▸ WHAT IS BEING ASKED: Write out the lines from the top of the material through the line with "SC = bpy.context.scene; COL = SC.collection", exactly and with nothing added.

▸ MATERIAL PROVIDED:
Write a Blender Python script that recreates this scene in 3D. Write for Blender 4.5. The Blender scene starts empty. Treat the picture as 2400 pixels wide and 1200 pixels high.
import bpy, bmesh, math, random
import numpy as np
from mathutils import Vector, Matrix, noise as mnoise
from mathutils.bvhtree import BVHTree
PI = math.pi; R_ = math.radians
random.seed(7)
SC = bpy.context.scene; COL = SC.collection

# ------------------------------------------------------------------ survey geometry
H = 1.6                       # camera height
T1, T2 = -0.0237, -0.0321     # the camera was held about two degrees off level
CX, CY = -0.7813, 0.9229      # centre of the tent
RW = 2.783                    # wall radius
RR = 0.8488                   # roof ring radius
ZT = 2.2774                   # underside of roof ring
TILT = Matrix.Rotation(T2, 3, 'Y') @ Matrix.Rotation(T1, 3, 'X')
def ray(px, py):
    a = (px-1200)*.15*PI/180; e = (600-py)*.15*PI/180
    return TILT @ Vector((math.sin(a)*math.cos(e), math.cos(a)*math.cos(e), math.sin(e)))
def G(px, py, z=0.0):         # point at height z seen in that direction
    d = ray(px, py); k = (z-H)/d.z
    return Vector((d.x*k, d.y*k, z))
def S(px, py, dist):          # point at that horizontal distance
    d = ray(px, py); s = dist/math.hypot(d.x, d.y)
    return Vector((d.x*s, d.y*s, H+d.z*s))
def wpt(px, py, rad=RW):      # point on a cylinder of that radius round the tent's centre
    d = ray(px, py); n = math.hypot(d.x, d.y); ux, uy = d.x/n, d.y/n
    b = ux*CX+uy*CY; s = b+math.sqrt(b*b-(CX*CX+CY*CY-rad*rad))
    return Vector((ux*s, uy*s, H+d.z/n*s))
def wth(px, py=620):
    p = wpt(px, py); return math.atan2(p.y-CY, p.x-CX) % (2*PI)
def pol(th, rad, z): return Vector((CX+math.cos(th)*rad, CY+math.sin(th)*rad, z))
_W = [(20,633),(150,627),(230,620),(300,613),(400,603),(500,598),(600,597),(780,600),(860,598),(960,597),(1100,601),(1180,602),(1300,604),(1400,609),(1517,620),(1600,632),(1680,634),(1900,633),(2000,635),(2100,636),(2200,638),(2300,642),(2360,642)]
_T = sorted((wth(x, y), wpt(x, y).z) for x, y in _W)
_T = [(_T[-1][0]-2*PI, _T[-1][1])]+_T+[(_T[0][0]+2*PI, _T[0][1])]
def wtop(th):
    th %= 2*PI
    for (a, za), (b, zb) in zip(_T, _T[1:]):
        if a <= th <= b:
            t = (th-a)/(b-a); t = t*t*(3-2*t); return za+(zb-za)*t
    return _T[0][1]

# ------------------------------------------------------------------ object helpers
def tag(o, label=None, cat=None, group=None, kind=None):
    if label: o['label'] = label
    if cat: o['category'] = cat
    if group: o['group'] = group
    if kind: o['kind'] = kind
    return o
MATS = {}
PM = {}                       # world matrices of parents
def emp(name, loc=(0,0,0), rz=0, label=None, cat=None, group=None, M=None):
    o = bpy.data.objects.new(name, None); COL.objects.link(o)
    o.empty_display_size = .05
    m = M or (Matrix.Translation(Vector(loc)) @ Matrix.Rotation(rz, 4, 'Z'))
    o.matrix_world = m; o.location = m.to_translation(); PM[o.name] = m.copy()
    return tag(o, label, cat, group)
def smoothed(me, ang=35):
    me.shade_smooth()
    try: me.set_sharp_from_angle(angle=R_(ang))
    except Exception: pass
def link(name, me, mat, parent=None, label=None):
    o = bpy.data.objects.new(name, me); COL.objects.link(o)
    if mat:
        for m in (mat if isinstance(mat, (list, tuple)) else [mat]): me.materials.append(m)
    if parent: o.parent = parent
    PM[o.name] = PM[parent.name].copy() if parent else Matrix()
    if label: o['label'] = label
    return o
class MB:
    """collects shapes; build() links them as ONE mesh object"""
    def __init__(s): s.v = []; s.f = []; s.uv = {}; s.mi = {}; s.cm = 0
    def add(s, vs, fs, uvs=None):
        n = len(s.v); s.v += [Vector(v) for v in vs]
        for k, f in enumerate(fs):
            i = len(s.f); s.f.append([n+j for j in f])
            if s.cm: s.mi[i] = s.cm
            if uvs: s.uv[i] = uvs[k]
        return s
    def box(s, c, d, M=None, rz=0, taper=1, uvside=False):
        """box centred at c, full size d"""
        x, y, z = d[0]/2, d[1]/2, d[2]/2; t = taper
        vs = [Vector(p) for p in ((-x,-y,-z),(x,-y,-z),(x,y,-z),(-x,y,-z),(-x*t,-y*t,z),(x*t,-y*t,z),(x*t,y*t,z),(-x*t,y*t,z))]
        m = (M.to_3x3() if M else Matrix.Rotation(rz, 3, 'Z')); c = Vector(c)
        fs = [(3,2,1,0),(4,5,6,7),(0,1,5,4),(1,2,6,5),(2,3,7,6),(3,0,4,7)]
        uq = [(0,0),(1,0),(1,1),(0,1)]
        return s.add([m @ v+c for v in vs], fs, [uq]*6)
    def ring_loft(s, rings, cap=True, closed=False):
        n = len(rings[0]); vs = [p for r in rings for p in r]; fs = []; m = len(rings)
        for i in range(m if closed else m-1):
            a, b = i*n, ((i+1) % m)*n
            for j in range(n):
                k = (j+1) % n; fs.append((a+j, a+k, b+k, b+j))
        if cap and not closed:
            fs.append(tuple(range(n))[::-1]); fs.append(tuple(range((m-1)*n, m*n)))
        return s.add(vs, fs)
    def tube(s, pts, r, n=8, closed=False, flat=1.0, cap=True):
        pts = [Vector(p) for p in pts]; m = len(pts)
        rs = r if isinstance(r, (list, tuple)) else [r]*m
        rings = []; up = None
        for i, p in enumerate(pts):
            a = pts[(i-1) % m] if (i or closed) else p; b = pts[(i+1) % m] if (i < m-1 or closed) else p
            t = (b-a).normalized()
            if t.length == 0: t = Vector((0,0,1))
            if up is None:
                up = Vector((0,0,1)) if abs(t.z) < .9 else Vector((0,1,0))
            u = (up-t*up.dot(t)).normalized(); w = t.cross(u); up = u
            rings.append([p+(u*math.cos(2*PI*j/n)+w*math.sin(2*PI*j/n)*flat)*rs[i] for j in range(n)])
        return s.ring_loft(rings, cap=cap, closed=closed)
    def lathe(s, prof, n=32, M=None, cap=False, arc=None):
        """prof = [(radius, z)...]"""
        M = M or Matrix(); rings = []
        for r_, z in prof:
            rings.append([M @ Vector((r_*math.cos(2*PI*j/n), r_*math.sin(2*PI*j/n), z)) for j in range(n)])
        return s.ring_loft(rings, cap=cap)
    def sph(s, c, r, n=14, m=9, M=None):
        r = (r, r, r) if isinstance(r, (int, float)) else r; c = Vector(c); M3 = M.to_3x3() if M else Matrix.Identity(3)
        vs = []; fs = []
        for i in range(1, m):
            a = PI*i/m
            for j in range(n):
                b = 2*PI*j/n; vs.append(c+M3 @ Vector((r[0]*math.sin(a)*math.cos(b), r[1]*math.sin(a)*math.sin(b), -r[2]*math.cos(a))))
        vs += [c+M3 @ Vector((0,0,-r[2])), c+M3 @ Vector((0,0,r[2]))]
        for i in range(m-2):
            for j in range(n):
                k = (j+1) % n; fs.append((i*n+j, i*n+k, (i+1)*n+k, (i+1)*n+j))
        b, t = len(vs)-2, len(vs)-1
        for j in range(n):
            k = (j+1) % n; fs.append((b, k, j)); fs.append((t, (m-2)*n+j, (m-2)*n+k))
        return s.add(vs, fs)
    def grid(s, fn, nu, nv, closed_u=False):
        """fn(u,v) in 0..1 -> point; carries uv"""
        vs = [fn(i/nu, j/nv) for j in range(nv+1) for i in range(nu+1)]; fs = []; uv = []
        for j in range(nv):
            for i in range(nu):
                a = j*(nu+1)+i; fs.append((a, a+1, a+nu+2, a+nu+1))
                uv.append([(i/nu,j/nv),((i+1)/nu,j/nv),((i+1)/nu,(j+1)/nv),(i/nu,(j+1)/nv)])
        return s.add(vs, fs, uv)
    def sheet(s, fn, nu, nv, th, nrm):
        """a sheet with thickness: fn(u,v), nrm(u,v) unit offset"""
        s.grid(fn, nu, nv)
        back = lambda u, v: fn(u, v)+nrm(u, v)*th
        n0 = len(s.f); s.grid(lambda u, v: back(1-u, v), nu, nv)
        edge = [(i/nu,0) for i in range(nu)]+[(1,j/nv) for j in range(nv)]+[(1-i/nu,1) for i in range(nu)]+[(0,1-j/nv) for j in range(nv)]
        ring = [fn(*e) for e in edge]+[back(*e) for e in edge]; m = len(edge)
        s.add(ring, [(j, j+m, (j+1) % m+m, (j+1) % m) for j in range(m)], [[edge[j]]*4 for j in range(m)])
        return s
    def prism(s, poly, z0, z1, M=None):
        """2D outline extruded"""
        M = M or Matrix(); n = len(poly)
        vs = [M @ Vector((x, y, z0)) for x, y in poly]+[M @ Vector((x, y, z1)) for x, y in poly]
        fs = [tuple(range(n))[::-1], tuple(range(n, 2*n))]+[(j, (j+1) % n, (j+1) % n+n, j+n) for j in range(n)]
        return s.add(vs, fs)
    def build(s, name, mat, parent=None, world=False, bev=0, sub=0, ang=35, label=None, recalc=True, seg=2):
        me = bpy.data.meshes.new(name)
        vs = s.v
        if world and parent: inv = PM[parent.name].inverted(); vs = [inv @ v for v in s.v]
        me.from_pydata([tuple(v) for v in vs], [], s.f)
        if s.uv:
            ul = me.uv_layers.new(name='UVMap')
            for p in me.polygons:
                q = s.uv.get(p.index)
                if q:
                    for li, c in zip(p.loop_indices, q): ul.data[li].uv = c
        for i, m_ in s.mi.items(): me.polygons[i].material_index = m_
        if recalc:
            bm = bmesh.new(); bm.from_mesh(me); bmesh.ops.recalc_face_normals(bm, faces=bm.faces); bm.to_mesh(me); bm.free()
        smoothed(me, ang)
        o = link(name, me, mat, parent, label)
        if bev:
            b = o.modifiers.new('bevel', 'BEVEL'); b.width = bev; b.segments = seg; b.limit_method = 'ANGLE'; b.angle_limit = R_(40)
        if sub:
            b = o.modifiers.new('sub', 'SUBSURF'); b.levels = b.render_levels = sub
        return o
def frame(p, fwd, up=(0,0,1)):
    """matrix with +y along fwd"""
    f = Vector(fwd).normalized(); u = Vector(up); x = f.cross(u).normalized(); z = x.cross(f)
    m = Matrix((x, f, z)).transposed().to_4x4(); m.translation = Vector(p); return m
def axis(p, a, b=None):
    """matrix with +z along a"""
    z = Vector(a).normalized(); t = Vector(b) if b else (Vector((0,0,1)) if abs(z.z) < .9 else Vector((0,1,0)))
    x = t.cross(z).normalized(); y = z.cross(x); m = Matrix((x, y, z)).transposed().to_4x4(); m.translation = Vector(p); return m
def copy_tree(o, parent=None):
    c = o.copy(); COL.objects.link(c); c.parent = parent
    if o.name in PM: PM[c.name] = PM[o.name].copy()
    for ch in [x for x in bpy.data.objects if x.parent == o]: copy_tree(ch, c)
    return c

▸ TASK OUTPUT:
Write a Blender Python script that recreates this scene in 3D. Write for Blender 4.5. The Blender scene starts empty. Treat the picture as 2400 pixels wide and 1200 pixels high.
import bpy, bmesh, math, random
import numpy as np
from mathutils import Vector, Matrix, noise as mnoise
from mathutils.bvhtree import BVHTree
PI = math.pi; R_ = math.radians
random.seed(7)
SC = bpy.context.scene; COL = SC.collection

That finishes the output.